Tuesday 22 April 2014

An Easter Bouquet


This past Saturday (April 19th) I walked the shores of tiny Burmis Lake—it's a stone's throw south of the Burmis Tree, presumed to be Canada's most photographed tree—to see what flowers might have exposed themselves and joined, in bloom, the previously reported early buttercups (R. glaberrimus).

The attached images expose the open-petaled story on the pre-Easter landscape. Adding to the springtime magic, a pair of Barrow's Goldeneyes plied the water, Canada geese were nesting on a sandstone cliff and dozens of tree swallows were overhead.

Many hundreds of early buttercups stole the show, but they're past peak bloom now, and the first wave of prairie crocuses is beginning to color the land.
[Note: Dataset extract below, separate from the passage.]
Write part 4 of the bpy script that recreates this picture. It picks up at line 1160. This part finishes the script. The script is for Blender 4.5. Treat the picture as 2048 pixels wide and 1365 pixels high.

The crocuses, unlike the little buttercups, rise above the surrounding mat of vegetation.

Perry's Townsendia was showing some petals, but still hadn't opened enough to qualify as a bloomer.

I tracked down and shot a single blooming yellowbell (Fritillaria pudica). 

A Fish and Wildlife officer spotted me as I, looking suspicious in his eyes, wove through thickets and hugged rock faces. He approached me, confident I was a fisherman trying to elude him, but when my fly rod turned out to be a camera, he had to look elsewhere for violators.

Here at home on Rock Creek, less than 10 km away from the blooming flowers and only slightly higher in elevation, the land's less springy. One snow drift just south of our home is still at least five meters deep.

The Easter Sunday view looks out from the snow-white, serrated-knife-edged Livingstone Range, past the music of Rock Creek and into a greening landscape with herds of deer and elk.








1 comment:

  1. Thank you for the lovely spring bouquet, David! The Oldman remembers fields of crocuses, wildflowers of every kind and the flying flowers - the butterflies - in vacant lots in little towns not that long ago. A flower, once picked, is dead. Beauty, when shared through a camera lens or a walk together, lives.